All of me is a bit too much of a title ain't it? We have one life and one post every time when the mood and time sets in. So, I am thinking this title is worth the go. I was not prepared for writing on the gender swap topic but I have seen most of my community people writing about it and I felt a little left out not being able to connect with them, but I wanted to connect, so here I am. Thanks to bdshorts for creating a field for us all writers to connect.
This was a sudden plan, inspired by the post of @surrealfia sister. She is an amazing person, by heart and mind, both. Thanks for inspiring us all with your writing pieces. Now, not everyone has the power to do so, you do, thank you.

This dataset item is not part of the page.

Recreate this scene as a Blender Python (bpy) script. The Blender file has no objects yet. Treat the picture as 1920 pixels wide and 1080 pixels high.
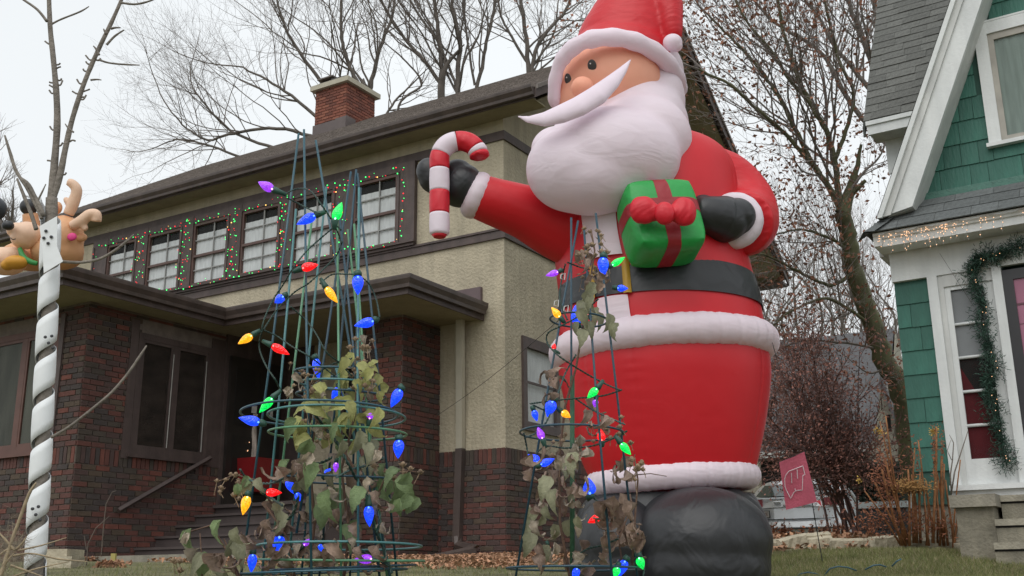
import bpy, math, random
import numpy as np
from mathutils import Vector, Matrix
R = math.radians
rng = random.Random(7)
S = bpy.context.scene
COL = S.collection

# ------------------------------------------------------------------ camera
PITCH, ROLL, FPX = R(15.32), R(-0.546), 1965.0
cF = Vector((0, math.cos(PITCH), math.sin(PITCH)))
cX0 = Vector((1, 0, 0)); cU0 = cX0.cross(cF)
cX = cX0*math.cos(ROLL) + cU0*math.sin(ROLL)
cU = -cX0*math.sin(ROLL) + cU0*math.cos(ROLL)
cam = bpy.data.cameras.new('camera'); camo = bpy.data.objects.new('camera', cam); COL.objects.link(camo)
cam.sensor_width = 36.0; cam.lens = 36.0*FPX/1920.0
cam.clip_start = 0.05; cam.clip_end = 2000
M3 = Matrix((cX, cU, -cF)).transposed()
camo.matrix_world = M3.to_4x4()
S.camera = camo

# ------------------------------------------------------------------ light
W = bpy.data.worlds.new('World'); S.world = W; W.use_nodes = True
wn = W.node_tree.nodes; wl = W.node_tree.links
bg = wn['Background']
sky = wn.new('ShaderNodeTexSky'); sky.sky_type = 'NISHITA'; sky.sun_disc = False
sky.sun_elevation = R(52); sky.sun_rotation = R(200); sky.dust_density = 3.0; sky.air_density = 1.0
hs = wn.new('ShaderNodeHueSaturation'); hs.inputs['Saturation'].default_value = 0.15
mx = wn.new('ShaderNodeMix'); mx.data_type = 'RGBA'; mx.inputs[0].default_value = 0.93
tc = wn.new('ShaderNodeTexCoord'); nz = wn.new('ShaderNodeTexNoise'); nz.inputs['Scale'].default_value = 1.6
nz.inputs['Detail'].default_value = 3
cr = wn.new('ShaderNodeValToRGB')
cr.color_ramp.elements[0].position = 0.3; cr.color_ramp.elements[0].color = (8.0, 8.35, 8.6, 1)
cr.color_ramp.elements[1].position = 0.75; cr.color_ramp.elements[1].color = (9.1, 9.5, 9.75, 1)
wl.new(tc.outputs['Generated'], nz.inputs['Vector']); wl.new(nz.outputs['Fac'], cr.inputs['Fac'])
wl.new(sky.outputs[0], hs.inputs['Color']); wl.new(hs.outputs[0], mx.inputs[6]); wl.new(cr.outputs[0], mx.inputs[7])
wl.new(mx.outputs[2], bg.inputs['Color']); bg.inputs['Strength'].default_value = 0.098
sd = bpy.data.lights.new('sun', 'SUN'); sd.energy = 1.3; sd.angle = R(60); sd.color = (1.0, 0.97, 0.93)
so = bpy.data.objects.new('sun', sd); COL.objects.link(so); so.rotation_euler = (R(38), 0, R(-20)); so.location = (0, 0, 30)
S.view_settings.view_transform = 'Standard'; S.view_settings.look = 'None'
S.view_settings.exposure = 0.16; S.view_settings.gamma = 1.0; S.view_settings.use_curve_mapping = False

# ------------------------------------------------------------------ materials
MATS = {}
def mat(name, col, rough=0.7, var=0.15, vscale=6.0, bump=0.0, bscale=60.0, metal=0.0, emit=0.0, ecol=None,
        trans=0.0, objrand=0.0, island=0.0, ramp=None, detail=4.0, stretch=None, alpha=None, sheen=0.0, spec=0.5, trl=0.0, coord='Object', streak=0.0):
    """procedural material: noise tint, optional per-object / per-island variation and bump"""
    if name in MATS: return MATS[name]
    m = bpy.data.materials.new(name); m.use_nodes = True; MATS[name] = m
    nt = m.node_tree; N = nt.nodes; L = nt.links; b = N['Principled BSDF']
    b.inputs['Roughness'].default_value = rough; b.inputs['Metallic'].default_value = metal
    b.inputs['Specular IOR Level'].default_value = spec
    co = N.new('ShaderNodeTexCoord'); src = co.outputs[coord]
    if stretch:
        mp = N.new('ShaderNodeMapping'); mp.inputs['Scale'].default_value = stretch; L.new(src, mp.inputs[0]); src = mp.outputs[0]
    n = N.new('ShaderNodeTexNoise'); n.inputs['Scale'].default_value = vscale; n.inputs['Detail'].default_value = detail
    L.new(src, n.inputs['Vector'])
    c0 = [max(0, c*(1-var)) for c in col]; c1 = [min(1, c*(1+var)) for c in col]
    r = N.new('ShaderNodeValToRGB'); r.color_ramp.elements[0].position = 0.3; r.color_ramp.elements[1].position = 0.7
    r.color_ramp.elements[0].color = (*c0, 1); r.color_ramp.elements[1].color = (*c1, 1)
    L.new(n.outputs['Fac'], r.inputs['Fac']); out = r.outputs[0]
    if ramp:
        rr = N.new('ShaderNodeValToRGB'); e = rr.color_ramp.elements
        while len(e) < len(ramp): e.new(0.5)
        for k, (p, c) in enumerate(ramp): e[k].position = p; e[k].color = (*c, 1)
        rr.color_ramp.interpolation = 'CONSTANT'
        if island: g = N.new('ShaderNodeNewGeometry'); L.new(g.outputs['Random Per Island'], rr.inputs['Fac'])
        else: g = N.new('ShaderNodeObjectInfo'); L.new(g.outputs['Random'], rr.inputs['Fac'])
        mm = N.new('ShaderNodeMix'); mm.data_type = 'RGBA'; mm.blend_type = 'MULTIPLY'; mm.inputs[0].default_value = 1
        sc = N.new('ShaderNodeValToRGB'); sc.color_ramp.elements[0].color = (1-var, 1-var, 1-var, 1); sc.color_ramp.elements[1].color = (1+var, 1+var, 1+var, 1)
        sc.color_ramp.elements[0].position = .3; sc.color_ramp.elements[1].position = .7
        L.new(n.outputs['Fac'], sc.inputs[0])
        L.new(rr.outputs[0], mm.inputs[6]); L.new(sc.outputs[0], mm.inputs[7]); out = mm.outputs[2]
    elif objrand or island:
        if island: g = N.new('ShaderNodeNewGeometry'); ro = g.outputs['Random Per Island']; amt = island
        else: g = N.new('ShaderNodeObjectInfo'); ro = g.outputs['Random']; amt = objrand
        mr = N.new('ShaderNodeMapRange'); mr.inputs[3].default_value = 1-amt; mr.inputs[4].default_value = 1+amt
        L.new(ro, mr.inputs[0]); h = N.new('ShaderNodeHueSaturation'); L.new(mr.outputs[0], h.inputs['Value']); L.new(out, h.inputs['Color']); out = h.outputs[0]
    if streak:
        m2 = N.new('ShaderNodeMapping'); m2.inputs['Scale'].default_value = (5, 5, .45); L.new(co.outputs[coord], m2.inputs[0])
        n3 = N.new('ShaderNodeTexNoise'); n3.inputs['Scale'].default_value = 1.3; n3.inputs['Detail'].default_value = 6; n3.inputs['Roughness'].default_value = .65; L.new(m2.outputs[0], n3.inputs['Vector'])
        r3 = N.new('ShaderNodeValToRGB'); r3.color_ramp.elements[0].position = .36; r3.color_ramp.elements[1].position = .62
        r3.color_ramp.elements[0].color = (1-streak, 1-streak*.97, 1-streak*.92, 1); r3.color_ramp.elements[1].color = (1.0, 1.0, 1.0, 1)
        L.new(n3.outputs['Fac'], r3.inputs[0]); x3 = N.new('ShaderNodeMix'); x3.data_type = 'RGBA'; x3.blend_type = 'MULTIPLY'; x3.inputs[0].default_value = 1
        L.new(out, x3.inputs[6]); L.new(r3.outputs[0], x3.inputs[7]); out = x3.outputs[2]
    L.new(out, b.inputs['Base Color'])
    if bump:
        n2 = N.new('ShaderNodeTexNoise'); n2.inputs['Scale'].default_value = bscale; n2.inputs['Detail'].default_value = 5
        L.new(src, n2.inputs['Vector'])
        bm = N.new('ShaderNodeBump'); bm.inputs['Strength'].default_value = min(1, bump); bm.inputs['Distance'].default_value = 0.02
        L.new(n2.outputs['Fac'], bm.inputs['Height']); L.new(bm.outputs[0], b.inputs['Normal'])
    if emit:
        b.inputs['Emission Color'].default_value = (*(ecol or col), 1); b.inputs['Emission Strength'].default_value = emit
    if trans: b.inputs['Transmission Weight'].default_value = trans
    if sheen: b.inputs['Sheen Weight'].default_value = sheen
    if trl:
        t = N.new('ShaderNodeBsdfTranslucent'); L.new(out, t.inputs['Color']); ms = N.new('ShaderNodeMixShader'); ms.inputs[0].default_value = trl
        L.new(b.outputs[0], ms.inputs[1]); L.new(t.outputs[0], ms.inputs[2]); L.new(ms.outputs[0], N['Material Output'].inputs['Surface'])
    return m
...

I always despised men from the very start of life, more like from the time I got my senses. Many of you might feel off when I admit this but this is true. We all have our life cycle going haywire and if you respect that you will understand that this is no personal attack. As a person, I respect all genders but the problem lay here where continuous disapproval has caused the hatred. Too much of pampering and spoiled events has made my feeling grow more strong.

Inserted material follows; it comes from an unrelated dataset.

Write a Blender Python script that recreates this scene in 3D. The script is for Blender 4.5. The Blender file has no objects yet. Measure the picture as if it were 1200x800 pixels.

However, life has grown much deep now and I have met many people, alhamdulillah. Life has taken a different toll, although my hatred didn't decrease but it is not growing either. But, the perspective of wanting to be a man never came to my head. I respect my gender and I want to make it grow. Yes, you all respect your own gender too but I have never felt any of the feelings that you did, so I am stating this, it is not to insult others with different feelings. I respect all your choices and I actually understand your views.
As a female I have emerged a lot and that would not have been possible if I were to be a man, this is a honest confession. I am happy to be born as a women, I have learnt a lot and I am still. Being a man, life would be just different, I never imagined myself being one so I do not know about that. My mind is totally at a blank state, so I am sorry I am unable to swap myself.

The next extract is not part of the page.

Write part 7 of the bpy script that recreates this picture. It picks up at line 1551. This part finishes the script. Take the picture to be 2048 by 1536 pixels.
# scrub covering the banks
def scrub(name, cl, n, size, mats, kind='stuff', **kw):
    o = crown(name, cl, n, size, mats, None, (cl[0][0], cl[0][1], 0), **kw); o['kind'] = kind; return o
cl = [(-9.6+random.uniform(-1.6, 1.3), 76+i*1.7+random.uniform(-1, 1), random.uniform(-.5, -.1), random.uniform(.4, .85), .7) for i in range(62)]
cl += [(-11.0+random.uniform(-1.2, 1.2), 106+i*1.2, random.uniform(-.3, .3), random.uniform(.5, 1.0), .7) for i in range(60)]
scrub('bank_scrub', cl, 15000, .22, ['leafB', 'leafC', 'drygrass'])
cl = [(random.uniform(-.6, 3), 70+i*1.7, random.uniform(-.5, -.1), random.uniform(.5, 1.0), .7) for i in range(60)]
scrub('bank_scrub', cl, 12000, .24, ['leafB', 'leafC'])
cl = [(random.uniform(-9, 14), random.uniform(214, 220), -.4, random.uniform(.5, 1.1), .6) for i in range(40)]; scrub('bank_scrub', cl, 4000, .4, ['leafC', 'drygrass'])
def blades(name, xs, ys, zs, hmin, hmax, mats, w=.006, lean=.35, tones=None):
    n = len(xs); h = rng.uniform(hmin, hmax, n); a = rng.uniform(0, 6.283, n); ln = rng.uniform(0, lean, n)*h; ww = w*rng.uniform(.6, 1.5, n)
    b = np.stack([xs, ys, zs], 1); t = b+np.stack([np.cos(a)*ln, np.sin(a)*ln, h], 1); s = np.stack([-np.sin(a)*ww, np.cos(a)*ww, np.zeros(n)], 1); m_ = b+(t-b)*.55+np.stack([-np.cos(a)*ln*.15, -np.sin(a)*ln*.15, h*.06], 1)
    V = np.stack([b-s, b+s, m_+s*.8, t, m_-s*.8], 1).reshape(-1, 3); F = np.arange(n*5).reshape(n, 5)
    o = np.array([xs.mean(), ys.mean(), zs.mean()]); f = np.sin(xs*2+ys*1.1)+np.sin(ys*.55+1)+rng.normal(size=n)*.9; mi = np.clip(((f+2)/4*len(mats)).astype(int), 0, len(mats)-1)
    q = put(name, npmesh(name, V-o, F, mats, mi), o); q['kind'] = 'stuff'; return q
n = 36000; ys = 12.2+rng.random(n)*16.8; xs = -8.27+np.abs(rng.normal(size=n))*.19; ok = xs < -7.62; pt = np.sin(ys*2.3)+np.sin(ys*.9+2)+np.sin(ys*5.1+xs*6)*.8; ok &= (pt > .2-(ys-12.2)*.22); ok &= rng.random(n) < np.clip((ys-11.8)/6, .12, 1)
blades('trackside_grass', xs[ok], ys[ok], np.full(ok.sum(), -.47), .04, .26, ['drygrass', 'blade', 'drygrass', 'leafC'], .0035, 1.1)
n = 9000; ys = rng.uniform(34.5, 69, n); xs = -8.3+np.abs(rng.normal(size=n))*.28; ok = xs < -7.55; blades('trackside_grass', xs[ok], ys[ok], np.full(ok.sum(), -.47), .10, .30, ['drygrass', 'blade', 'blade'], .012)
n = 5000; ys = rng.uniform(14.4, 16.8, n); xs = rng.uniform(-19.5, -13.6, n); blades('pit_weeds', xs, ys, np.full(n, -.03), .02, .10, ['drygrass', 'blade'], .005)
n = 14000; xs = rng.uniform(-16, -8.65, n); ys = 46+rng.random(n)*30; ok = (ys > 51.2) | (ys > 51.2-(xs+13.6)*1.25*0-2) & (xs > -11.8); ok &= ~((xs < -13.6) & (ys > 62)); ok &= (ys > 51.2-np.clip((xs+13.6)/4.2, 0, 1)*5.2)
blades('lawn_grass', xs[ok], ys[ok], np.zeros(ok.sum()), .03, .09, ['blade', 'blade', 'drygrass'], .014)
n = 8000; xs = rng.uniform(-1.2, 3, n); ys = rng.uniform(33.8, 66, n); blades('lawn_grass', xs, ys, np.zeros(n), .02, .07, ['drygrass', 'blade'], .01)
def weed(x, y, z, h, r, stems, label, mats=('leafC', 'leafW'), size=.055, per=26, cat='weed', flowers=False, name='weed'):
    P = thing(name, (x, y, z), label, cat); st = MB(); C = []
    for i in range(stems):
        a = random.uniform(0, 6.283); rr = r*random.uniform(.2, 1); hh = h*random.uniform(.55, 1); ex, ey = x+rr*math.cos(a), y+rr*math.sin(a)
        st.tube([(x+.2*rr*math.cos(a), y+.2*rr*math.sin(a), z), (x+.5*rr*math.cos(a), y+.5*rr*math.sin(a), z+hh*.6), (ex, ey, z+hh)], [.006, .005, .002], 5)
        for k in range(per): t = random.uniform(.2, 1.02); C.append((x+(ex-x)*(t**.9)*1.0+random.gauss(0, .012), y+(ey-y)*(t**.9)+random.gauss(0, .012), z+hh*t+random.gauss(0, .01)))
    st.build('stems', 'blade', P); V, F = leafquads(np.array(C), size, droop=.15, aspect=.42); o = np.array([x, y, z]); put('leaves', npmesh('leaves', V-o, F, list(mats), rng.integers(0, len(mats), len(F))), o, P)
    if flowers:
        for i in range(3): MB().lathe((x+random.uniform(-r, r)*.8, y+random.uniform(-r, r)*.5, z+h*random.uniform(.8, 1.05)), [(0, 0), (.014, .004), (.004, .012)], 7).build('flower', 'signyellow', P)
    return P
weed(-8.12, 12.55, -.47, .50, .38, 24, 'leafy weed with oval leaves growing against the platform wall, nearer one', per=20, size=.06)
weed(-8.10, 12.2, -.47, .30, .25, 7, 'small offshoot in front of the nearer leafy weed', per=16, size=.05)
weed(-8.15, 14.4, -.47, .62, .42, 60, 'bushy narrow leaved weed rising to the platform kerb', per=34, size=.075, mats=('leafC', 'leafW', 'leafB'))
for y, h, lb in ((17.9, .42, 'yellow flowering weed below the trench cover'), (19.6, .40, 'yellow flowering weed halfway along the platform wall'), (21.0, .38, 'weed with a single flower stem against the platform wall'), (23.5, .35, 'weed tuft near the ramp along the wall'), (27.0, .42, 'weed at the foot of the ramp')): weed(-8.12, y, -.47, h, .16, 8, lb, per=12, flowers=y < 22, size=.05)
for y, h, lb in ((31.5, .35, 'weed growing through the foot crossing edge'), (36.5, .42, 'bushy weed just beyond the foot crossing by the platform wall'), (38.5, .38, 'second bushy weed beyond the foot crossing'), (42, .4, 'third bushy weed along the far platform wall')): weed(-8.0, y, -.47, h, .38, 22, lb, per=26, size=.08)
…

However, interestingly if I suddenly get my gender swapped by some loop hole in the universe, then I would still have my feelings and mindset like I have now, so now I can imagine myself as a man and share some tiny changes I would like to implement.
First, being the ideal character I wanted to meet, a responsible, eligible man. One who doesn't misjudge the power of a women nor snort at the actions of one. One who has a broadened mind and humor sense that does not coincide with gender discriminations or any other kind of discriminations. We all have the black spot in us, so maybe I will not be a temperament man but maybe one who is anxious all the time. I still do have that problem but that has nothing to do with not being responsible.
Little accountability and being responsible is one of the category that is being pushed to the male gender from their childhood, that is why they develop a negative perspective or burdensome perspective on it, and there are many more topics alike this, I know they are playing their own struggle game but being an ignorant ass cannot be forgiven. Anyways, the same applies to females who do the same. You are a female not a soft cotton candy, annoying thoughts will start to emerge and destroy this post. So, before that happens, we need to stop.
All of me loves who I am. I am a women, and I am strong just like all the other genders. I am no special person nor do I have a special kind of gender with special powers. I am just a normal me, oriented and identified by my gender. Gender plays a no big role in giving me privileges but it surely did shape my life in a very different way and thanks to our community for that, but anyways. We all are beautiful just the way we are, no matter our gender.
This is my twenty-fourth post in HIVE. I hope to connect well with everyone. This is me here, Lemonade1, I am a bookworm, meaning I love reading books more than anything. It is my first priority and also my last. Besides everything else, I love traveling and I aim to create my travel diary here.